WASHINGTON, D.C. PHOTOGRAPHER Alexander Gardner constructed a wooden platform to create an elevated perspective from which to photograph President Lincoln at his inauguration.

WASHINGTON, D.C. PHOTOGRAPHER Alexander Gardner constructed a wooden platform to create an elevated perspective from which to photograph President Lincoln at his inauguration.

BRUNSWICK

A rare photograph of President Lincoln’s first inauguration at the U.S. Capitol on March 4, 1861, was unveiled at Bowdoin College’s Museum of Art on Thursday. The inauguration was the first ever to be captured on film, and marked a watershed moment for photography, as well as for American history.

The photograph is a paper-based salt print that can only be exposed to low levels of light for two weeks at a time. It was recently acquired through an auction for an undisclosed sum.

“This is a pioneering example of American photojournalism,” said Frank Goodyear, co-director of the museum, at the unveiling. “Photography was a new medium, and was only invented about 20 years before this photograph was taken.”

Goodyear said photographs were “extremely difficult to take outdoors before 1860,” and most pictures were taken indoors.

“To add a piece to our museum that speaks to the origin of photojournalism in this country is exciting,” said Goodyear. “Perhaps more important, though, is the extraordinary moment that the picture helps to reveal. It is an unprecedented moment in American history.”

The Civil War would begin shortly after the inauguration, and Lincoln presented some of his most poignant anti-war rhetoric in his inaugural address that day, denouncing slavery and succession while calling for unity.

Washington, D.C. photographer Alexander Gardner constructed a wooden platform to create an elevated perspective from which to photograph Lincoln.
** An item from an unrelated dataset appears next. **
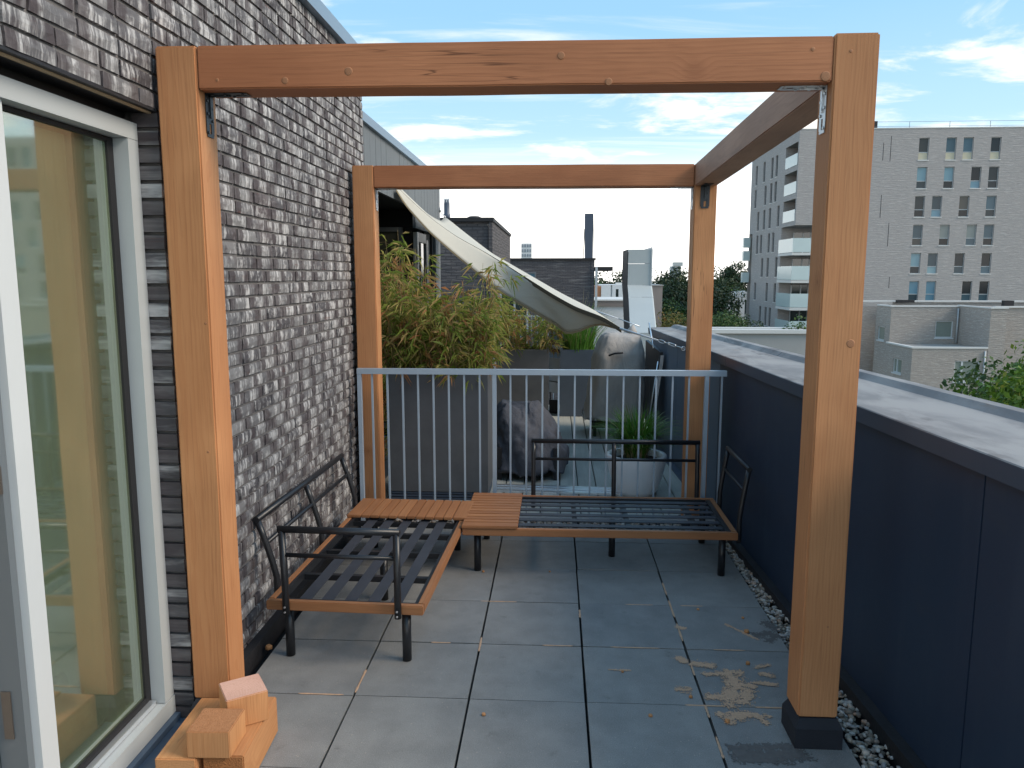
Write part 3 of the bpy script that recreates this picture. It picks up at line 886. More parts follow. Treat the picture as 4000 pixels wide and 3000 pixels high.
for x, z, r in ((0.997, 2.552, 0.0055), (1.055, 1.556, 0.015), (1.035, 0.486, 0.004), (-1.318, 1.13, 0.005), (-1.30, 1.62, 0.005)):
    knot(x, PF - 0.0006, z, r, FR)
# black rubber feet
for x0 in (0.930, -1.443):
    k = B(); w, s = 0.178, 0.018
    y0 = 2.799
    q = [(x0, y0), (x0 + w, y0), (x0 + w, y0 + w), (x0, y0 + w)]
    k.hexa([(*p, 0.001) for p in q] + [(*p, 0.080) for p in q])
    k2 = [(x0 + s * 1.0, y0 + s), (x0 + w - s, y0 + s), (x0 + w - s, y0 + w - s), (x0 + s, y0 + w - s)]
    k.hexa([(*p, 0.0805) for p in q] + [(*p, 0.117) for p in k2])
    k.ob('foot', M['rubber'], pg, bevel=0.006, seg=2)
for x0 in (-1.435, 0.93):
    k = B(); k.box(x0, x0 + 0.178, PBk - 0.012, PBk + 0.17, -0.03, 0.029); k.ob('foot', M['rubber'], pg, bevel=0.006)
# pressed angle brackets: two plates with a rib and screws
def bracket(m, face, u, L, W, n_, o1, o2):
    """o1: corner origin; plate 1 runs down -Z on the post, plate 2 runs along n_ under the beam; u is the width direction."""
    k = B()
    o = Vector(o1); u = Vector(u); n = Vector(n_); d = Vector((0, 0, -1)); t = 0.0025
    def plate(a, along, nor):
        # outline with a slot left open near the free end
        P = lambda s, w, h: a + along * s + u * w + nor * h
        def slab(s0, s1, w0, w1, h0=0.0005, h1=t):
            k.hexa([P(s0, w0, h0), P(s1, w0, h0), P(s1, w1, h0), P(s0, w1, h0), P(s0, w0, h1), P(s1, w0, h1), P(s1, w1, h1), P(s0, w1, h1)])
        slab(0, L * 0.68, -W / 2, W / 2)
        slab(L * 0.68, L * 0.92, -W / 2, -W * 0.13); slab(L * 0.68, L * 0.92, W * 0.13, W / 2)
        slab(L * 0.92, L, -W * 0.42, W * 0.42)
        slab(0.0, L * 0.55, -0.004, 0.004, t, t + 0.006)
        for s, w in ((0.16, -.3), (0.3, .3), (0.46, -.3), (0.6, .3), (0.9, -.32)):
            c = P(L * s, W * w, t)
            k.tube([c, c + nor * 0.004], 0.0055, 8)
    plate(o, d, n)
    plate(o, n, d)
    bmesh.ops.recalc_face_normals(k.bm, faces=k.bm.faces)
    k.ob('angle_bracket', m, pg)
bracket(M['zincdark'], None, (0, 1, 0), 0.152, 0.062, (1, 0, 0), (-1.2815, PF + 0.085, 2.4555), 0)
bracket(M['zinc'], None, (0, 1, 0), 0.158, 0.062, (-1, 0, 0), (0.9415, PF + 0.082, 2.4535), 0)
bracket(M['zincdark'], None, (1, 0, 0), 0.150, 0.062, (0, -1, 0), (1.015, PBk - 0.0015, 2.3995), 0)
bracket(M['zinc'], None, (0, 1, 0), 0.15, 0.062, (1, 0, 0), (-1.2695, PBk + 0.085, 2.402), 0)
bracket(M['zinc'], None, (0, 1, 0), 0.15, 0.062, (-1, 0, 0), (0.9415, PBk + 0.07, 2.398), 0)

# ------------------------------------------------------------------ railing between the terraces
ra = thing('railing', 'grey painted steel railing with thin upright bars at the end of the terrace', 'railing', (-0.1, 5.33, 0))
RY = 5.33
k = B(); k.box(-1.385, 1.175, RY - 0.02, RY + 0.02, 1.112, 1.150); k.ob('top_rail', M['galv'], ra, bevel=0.004)
k = B(); k.box(-1.385, 1.175, RY - 0.016, RY + 0.016, 0.075, 0.100); k.ob('bottom_rail', M['galv'], ra, bevel=0.003)
for xp in (-1.370, -0.418, 1.043):
    k = B(); k.box(xp - 0.0135, xp + 0.0135, RY - 0.018, RY + 0.018, -0.045, 1.111); k.ob('post', M['galv'], ra, bevel=0.003)
for xp in (-0.40, 1.0):
    k = B(); k.box(xp - 0.07, xp + 0.07, 5.19, 5.34, 0.002, 0.012)
    for q in (-0.045, 0.045):
        k.tube([(xp + q, 5.22, 0.012), (xp + q, 5.22, 0.02)], 0.009, 6)
    k.ob('foot_plate', M['galv'], ra)
bmesh_ = B(); bmesh_.box(-0.006, 0.006, -0.008, 0.008, 0.1005, 1.1115)
bme = bmesh_.mesh('baluster', 0.002); bme.materials.append(M['galv'])
xs = [-1.2815 + 0.1085 * i for i in range(8)] + [-0.418 + 0.1118 * (i + 1) for i in range(12)] + [1.146]
for x in xs:
    ob('baluster', bme, None, ra, loc=(x, RY, 0))

# ------------------------------------------------------------------ lounge sofas
def frame_rail(a, b, par):
    return timber('frame_rail', M['acacia'], a, b, 0.032, 0.045, par, bevel=0.004, local=True)
def leg(x, y, par, h=0.247):
    k = B(); k.tube([(0, 0, 0.002), (0, 0, h)], 0.0215, 18)
    return k.ob('leg', M['blackmetal'], par, loc=(x, y, 0), local=True)
def tube(name, pts, r, par):
    k = B(); k.tube(pts, r, 12)
    return k.ob(name, M['blackmetal'], par, local=True)
def bar(name, x0, x1, y0, y1, z0, z1, par, m='blackmetal', bevel=0.003):
    k = B(); k.box(x0, x1, y0, y1, z0, z1)
    return k.ob(name, M[m], par, bevel=bevel, local=True)
def curve(base, top, dirv, z0, z1, n=7):
    pts = []
    for i in range(n):
        t = i / (n - 1)
        q = (max(0.0, t - 0.33) / 0.67) ** 1.2
        pts.append((base[0] + dirv[0] * q, base[1] + dirv[1] * q, z0 + (z1 - z0) * t))
    return pts

sa = thing('lounge_sofa', 'cushionless black metal lounge sofa along the brick wall, table slats at its far end', 'sofa', (-1.340, 3.373, 0), R(-2.0), 'outdoor lounge sofas')
W_, L_ = 0.745, 1.625
frame_rail((0, 0.016, 0.268), (W_, 0.016, 0.268), sa); frame_rail((0, L_ - 0.016, 0.268), (W_, L_ - 0.016, 0.268), sa)
frame_rail((0.016, 0.033, 0.268), (0.016, L_ - 0.033, 0.268), sa); frame_rail((W_ - 0.016, 0.033, 0.268), (W_ - 0.016, L_ - 0.033, 0.268), sa)
k = B()
for q in ((0.0325, 0.047, 0.0325, L_ - 0.0325), (W_ - 0.047, W_ - 0.0325, 0.0325, L_ - 0.0325), (0.0475, W_ - 0.0475, 0.0325, 0.047), (0.0475, W_ - 0.0475, L_ - 0.047, L_ - 0.0325)):
    k.box(q[0], q[1], q[2], q[3], 0.248, 0.287)
k.ob('inner_frame', M['blackmetal'], sa, bevel=0.002, local=True)
for xc in (0.165, 0.272, 0.384, 0.496, 0.604):
    bar('slat', xc - 0.028, xc + 0.028, 0.048, L_ - 0.05, 0.272, 0.278, sa, 'strap', 0.0015)
for yc in (0.39, 0.74, 1.04, 1.25):
    bar('cross_bar', 0.048, W_ - 0.048, yc - 0.014, yc + 0.014, 0.243, 0.2715, sa)
# table slats at the far end
n_ = 12
wid = [0.088] + [0.0545] * 10 + [0.088]
tot = sum(wid) + 0.0035 * 11
xx = (W_ - 0.02 - tot) / 2 + 0.018
for w_ in wid:
    timber('table_slat', M['acacia'], (xx + w_ / 2, 1.255, 0.3005 + rng.uniform(-.0006, .0006)), (xx + w_ / 2, 1.625, 0.3005), w_, 0.018, sa, bevel=0.0035, local=True)
    xx += w_ + 0.0035
for x, y in ((0.09, 0.052), (W_ - 0.09, 0.052), (0.10, L_ - 0.09), (W_ - 0.09, L_ - 0.09)):
    leg(x, y, sa)
leg(0.375, 0.715, sa, 0.242)
# backrest towards the wall
tops = []
for yb in (0.17, 0.83, 1.49):
    pts = curve((-0.014, yb), None, (-0.085, 0), 0.20, 0.62)
    tube('backrest_post', pts, 0.0155, sa); tops.append(pts[-1])
tube('backrest_rail', [(tops[0][0], tops[0][1] - 0.016, 0.628), (tops[1][0], tops[1][1], 0.628), (tops[2][0], tops[2][1] + 0.016, 0.628)], 0.0165, sa)
tube('backrest_rail', [(-0.063, 0.17, 0.505), (-0.063, 0.83, 0.505), (-0.063, 1.49, 0.505)], 0.0115, sa)
# armrest at the near end
for x in (0.103, 0.632):
    tube('arm_post', [(x, -0.017, 0.238), (x, -0.017, 0.40), (x + (-0.006 if x < 0.3 else 0.0), -0.018, 0.642)], 0.0165, sa)
    k = B()
    for z in (0.252, 0.276):
        k.tube([(x, -0.034, z), (x, -0.0375, z)], 0.005, 8)
    k.ob('screw', M['zinc'], sa, local=True)
tube('arm_rail', [(0.081, -0.018, 0.646), (0.648, -0.018, 0.646)], 0.0165, sa)
tube('arm_rail', [(0.10, -0.018, 0.524), (0.632, -0.018, 0.524)], 0.0105, sa)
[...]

“Gardener also had an opportunity before the inauguration to have a photography session with Lincoln himself,” said Goodyear. “It would turn out that he would take more photographs of Lincoln than any other photographer. The image on the $5 bill is a Gardner picture, and the image crafted for the Lincoln Memorial is based on a Gardener image.”

Photography was a complicated process in the early 1860s, and Gardner would have only had time to take a couple of shots during the inauguration.

“When you look at a photo like this and think about photojournalism today, you can take lots of pictures with these digital cameras — spontaneous pictures that capture flickers of different moments. But back in the early 1860s, with only a few shots, a lot went into creating a picture like this.”

Bowdoin history professor Patrick Rael said the photograph captures a moment where America defined “not only the rules of the game, but the principals they uphold.”

Anne Goodyear, Frank Goodyear’s wife and co-director of the museum, believes history is still being built on moments like Lincoln’s inauguration.

“I hope that this is a lesson that our democracy continues to embrace, and we continue to put ourselves out there, make ourselves accessible and able to be scrutinized when that is appropriate,” said Goodyear. “That was a charged moment, and we are at a similarly charged moment today. That’s what democracy is all about, confronting those sorts of challenges and moving forward.”

The photograph can be viewed during normal museum hours, Tuesday-Saturday, from 10 a.m. to 5 p.m.; Thursday from 10 a.m. to 8 p.m., and Sunday from 1-5 p.m.

THE LINCOLN PHOTOGRAPH can be viewed during normal museum hours, Tuesday-Saturday, from 10 a.m. to 5 p.m.; Thursday from 10 a.m. to 8 p.m., and Sunday from 1-5 p.m.